Written request >> Keep only the lines from the top of the listing through the one with "C = bpy.context.collection", and reproduce them unaltered.

Supplied material >>
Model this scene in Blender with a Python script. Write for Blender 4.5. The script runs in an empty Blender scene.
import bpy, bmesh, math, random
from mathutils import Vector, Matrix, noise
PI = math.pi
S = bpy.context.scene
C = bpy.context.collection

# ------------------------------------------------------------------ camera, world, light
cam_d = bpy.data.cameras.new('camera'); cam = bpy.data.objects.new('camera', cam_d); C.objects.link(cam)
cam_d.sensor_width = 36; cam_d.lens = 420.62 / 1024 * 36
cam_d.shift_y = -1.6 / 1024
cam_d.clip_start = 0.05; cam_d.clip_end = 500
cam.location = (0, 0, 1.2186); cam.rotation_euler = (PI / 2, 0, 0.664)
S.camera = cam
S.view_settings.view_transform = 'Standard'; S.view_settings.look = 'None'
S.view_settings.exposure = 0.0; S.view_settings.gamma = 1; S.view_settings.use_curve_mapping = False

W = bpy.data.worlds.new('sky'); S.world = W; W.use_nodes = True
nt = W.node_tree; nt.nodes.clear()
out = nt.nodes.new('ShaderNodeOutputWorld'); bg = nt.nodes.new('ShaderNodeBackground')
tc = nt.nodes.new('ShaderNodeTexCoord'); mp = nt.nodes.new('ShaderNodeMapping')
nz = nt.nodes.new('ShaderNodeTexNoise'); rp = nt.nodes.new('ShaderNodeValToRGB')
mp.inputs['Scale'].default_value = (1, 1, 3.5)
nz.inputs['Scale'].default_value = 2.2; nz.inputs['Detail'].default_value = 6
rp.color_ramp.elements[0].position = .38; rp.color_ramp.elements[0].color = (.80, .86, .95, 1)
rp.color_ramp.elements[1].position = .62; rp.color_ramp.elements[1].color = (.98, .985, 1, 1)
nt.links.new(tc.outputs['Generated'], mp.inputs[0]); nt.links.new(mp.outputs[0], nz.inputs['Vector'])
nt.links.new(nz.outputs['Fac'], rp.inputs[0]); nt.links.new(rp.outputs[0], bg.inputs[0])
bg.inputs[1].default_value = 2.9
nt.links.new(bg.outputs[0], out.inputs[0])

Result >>
Model this scene in Blender with a Python script. Write for Blender 4.5. The script runs in an empty Blender scene.
import bpy, bmesh, math, random
from mathutils import Vector, Matrix, noise
PI = math.pi
S = bpy.context.scene
C = bpy.context.collection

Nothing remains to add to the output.